Around the corner is new scenery
At Harris Saddle there are 'Us & Them'
shelters — one for Us trampers, and one for
Them richies who have opted for the Guided Hike option.
Inside that building can be seen various juices and other
goodies awaiting today's contingent.
One option here is to stash our packs and take the side trip up
Conical Hill for some better views. Dave remembers having
done that four years ago, then wondering why; in any case, I have
enough on my plate already. As I guessed, this trail has
been non-stop rough all the way. Having to watch
every step carefully takes a lot of the fun out of any walk.
I filter some water at this time, because my bottle is nearly empty
It should be mostly downhill now, but will it be?
The trail traverses that slope
Somewhere in here, a hiker asks out of the blue, "What's the capital of Egypt?" Dave answers, "Cairo". Then the man asks, "Would you also know the capital of Cambodia?" Dave answers, "Phnom Penh". That raises the man's eyebrow as he continues by.
There is very little easy walking
The Myrtle Spurge look downright futuristic
Stoat traps line the trail
We can see all the way to the coast
After a lengthy slog on a trail that seems somewhat out of place up here on the hillside, our destination finally comes into view:
The Lake MacKenzie Hut is 900 feet below
It takes us more than an hour and a half to get down there, but eventually we do. That was one difficult trek, for me at least.
Views from the hut grounds
This time, the bunkroom is upstairs and is configured differently. Once again we have arrived early enough to grab some actual bunk beds, and this time Dave opts for the upper one.
Later arrivals get to line up all in a row
Some folk talk about going for a swim, and the idea appeals because it is pretty warm here now; but the flies are out and no one would want to see my red undies anyway.
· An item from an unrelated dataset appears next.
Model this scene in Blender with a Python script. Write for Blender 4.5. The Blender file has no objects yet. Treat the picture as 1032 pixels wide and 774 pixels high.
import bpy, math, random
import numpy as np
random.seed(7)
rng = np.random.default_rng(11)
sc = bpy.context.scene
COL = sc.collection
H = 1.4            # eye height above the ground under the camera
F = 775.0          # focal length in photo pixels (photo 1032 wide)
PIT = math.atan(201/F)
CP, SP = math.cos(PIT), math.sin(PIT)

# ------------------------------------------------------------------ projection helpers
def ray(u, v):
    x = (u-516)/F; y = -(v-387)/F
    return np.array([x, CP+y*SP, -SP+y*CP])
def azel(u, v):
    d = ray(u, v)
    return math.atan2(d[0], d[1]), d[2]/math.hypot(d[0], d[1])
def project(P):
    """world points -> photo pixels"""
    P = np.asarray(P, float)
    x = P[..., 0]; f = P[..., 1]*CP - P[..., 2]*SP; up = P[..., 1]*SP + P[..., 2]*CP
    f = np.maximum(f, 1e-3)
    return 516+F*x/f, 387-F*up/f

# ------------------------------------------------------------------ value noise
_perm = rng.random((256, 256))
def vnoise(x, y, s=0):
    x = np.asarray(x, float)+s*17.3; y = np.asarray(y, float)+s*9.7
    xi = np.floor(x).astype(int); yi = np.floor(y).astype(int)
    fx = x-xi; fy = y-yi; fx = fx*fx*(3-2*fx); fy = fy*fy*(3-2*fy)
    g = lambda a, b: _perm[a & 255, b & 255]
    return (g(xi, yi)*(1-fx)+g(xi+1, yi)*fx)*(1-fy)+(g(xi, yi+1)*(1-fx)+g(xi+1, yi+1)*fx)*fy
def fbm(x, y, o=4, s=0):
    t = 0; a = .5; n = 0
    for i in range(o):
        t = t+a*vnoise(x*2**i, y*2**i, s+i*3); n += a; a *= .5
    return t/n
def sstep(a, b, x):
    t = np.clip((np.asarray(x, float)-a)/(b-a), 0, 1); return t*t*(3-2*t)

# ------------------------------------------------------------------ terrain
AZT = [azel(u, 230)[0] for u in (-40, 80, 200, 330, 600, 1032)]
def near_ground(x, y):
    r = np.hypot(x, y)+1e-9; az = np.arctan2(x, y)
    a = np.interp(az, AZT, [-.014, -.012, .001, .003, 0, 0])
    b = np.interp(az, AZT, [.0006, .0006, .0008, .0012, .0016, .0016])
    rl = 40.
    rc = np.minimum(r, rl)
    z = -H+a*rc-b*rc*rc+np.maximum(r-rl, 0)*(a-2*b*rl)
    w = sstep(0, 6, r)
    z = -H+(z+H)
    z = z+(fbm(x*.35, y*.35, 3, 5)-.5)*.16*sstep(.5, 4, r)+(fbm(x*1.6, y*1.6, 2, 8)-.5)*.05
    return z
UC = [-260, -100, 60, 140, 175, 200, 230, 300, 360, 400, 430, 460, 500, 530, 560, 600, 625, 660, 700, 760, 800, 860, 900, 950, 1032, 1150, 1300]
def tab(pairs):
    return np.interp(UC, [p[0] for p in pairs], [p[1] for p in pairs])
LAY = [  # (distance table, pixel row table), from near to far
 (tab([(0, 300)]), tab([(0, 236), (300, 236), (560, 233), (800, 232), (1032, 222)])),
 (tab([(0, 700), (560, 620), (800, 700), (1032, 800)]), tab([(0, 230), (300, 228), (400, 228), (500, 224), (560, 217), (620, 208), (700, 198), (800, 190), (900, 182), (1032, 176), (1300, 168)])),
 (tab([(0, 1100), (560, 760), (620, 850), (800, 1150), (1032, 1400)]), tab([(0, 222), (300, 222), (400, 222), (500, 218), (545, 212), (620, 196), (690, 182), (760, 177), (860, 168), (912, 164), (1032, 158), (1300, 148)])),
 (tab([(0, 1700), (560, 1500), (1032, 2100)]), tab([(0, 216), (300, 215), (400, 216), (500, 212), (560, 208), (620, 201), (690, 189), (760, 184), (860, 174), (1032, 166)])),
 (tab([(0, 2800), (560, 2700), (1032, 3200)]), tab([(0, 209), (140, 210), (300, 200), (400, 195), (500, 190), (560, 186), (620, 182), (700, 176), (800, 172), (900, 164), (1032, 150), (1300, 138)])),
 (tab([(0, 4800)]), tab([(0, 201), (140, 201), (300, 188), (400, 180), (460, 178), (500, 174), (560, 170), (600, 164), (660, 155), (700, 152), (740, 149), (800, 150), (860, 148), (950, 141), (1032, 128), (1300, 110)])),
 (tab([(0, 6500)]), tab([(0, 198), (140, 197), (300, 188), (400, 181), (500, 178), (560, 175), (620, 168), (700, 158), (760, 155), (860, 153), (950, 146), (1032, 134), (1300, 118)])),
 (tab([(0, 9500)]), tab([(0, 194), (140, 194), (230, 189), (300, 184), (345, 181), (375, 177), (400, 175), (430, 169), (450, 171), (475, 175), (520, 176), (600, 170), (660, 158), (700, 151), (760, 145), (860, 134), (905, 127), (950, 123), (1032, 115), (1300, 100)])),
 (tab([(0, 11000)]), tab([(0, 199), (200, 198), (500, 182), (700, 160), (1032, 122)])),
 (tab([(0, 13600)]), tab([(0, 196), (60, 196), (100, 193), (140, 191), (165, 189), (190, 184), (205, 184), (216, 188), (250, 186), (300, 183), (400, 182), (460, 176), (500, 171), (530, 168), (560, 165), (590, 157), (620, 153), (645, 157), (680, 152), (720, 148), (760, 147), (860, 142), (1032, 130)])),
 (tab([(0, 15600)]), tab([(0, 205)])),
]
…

That woman carries an umbrella everywhere
Get a hat, lady!
Tonight I opt to have no dinner; in fact, I have been somewhat off my feed since this trip began. I watch Dave prepare the dehydrated meal of spicy thai chicken a la something, which is a pretty simple process: boil water, pour into bag, wait at least ten minutes. We have a couple of packets of coffee and some cocoa as well.
Inexplicably, Ranger Clive will not be talking to us tonight;
so by 8:30 we might as well turn in.